Watching Jay Cutler get sacked over 50 times in the 2010 campaign along with the downward spiral of the offense once he suffered a broken thumb last season, left a bad taste in my mouth to say the least. Every fan in Chicago has stated that the Bears need a number one receiver, a player who is capable of changing the outcome of a game. In acquiring Brandon Marshall from the Miami Dolphins for two future third-round picks, it appears the new general manager was listening.

 

Not only does Marshall bring play-making ability to the position, he also brings instant chemistry because he and Cutler played together in Denver for a few seasons. With Jay Cutler having a receiver like Marshall to throw the ball to, the offense will definitely have a different look in the 2012 season. Opposing teams will no longer have the luxury of stacking eight or nine players in the box to stop the run because of what Marshall brings to the table.

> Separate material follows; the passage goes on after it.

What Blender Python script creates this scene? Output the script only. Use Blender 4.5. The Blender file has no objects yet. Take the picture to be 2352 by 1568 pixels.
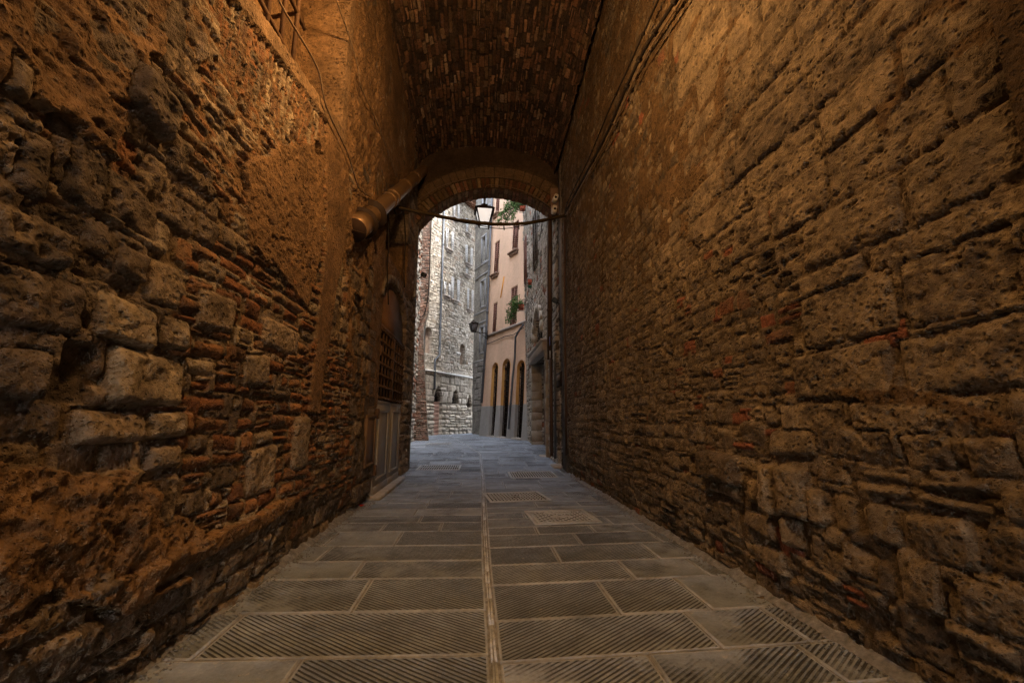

It has been a decade since we had a player who caught for over 1000 yards in a season (Marty Booker 2002), but with Marshall in the fold, that streak will hopefully come to an end.

 

Of course there are two sides to every story and this one is no different. It is no secret that Marshall has had some problems off the field during his career, including an incident that took place not too long ago where he allegedly hit a woman, giving her a black eye. Whether the story is actually true or not is uncertain. However, whether you’re a celebrated athlete, or a regular Joe like myself, mistakes are going to happen at one time or another. What matters is the lessons that we learn from them to the extent of not repeating the behavior in the future.

The acquisition does have potential risk, but if the talented wide-receiver can produce on the field, while staying out of trouble outside the lines, he will be an asset to the organization for a number of years to come.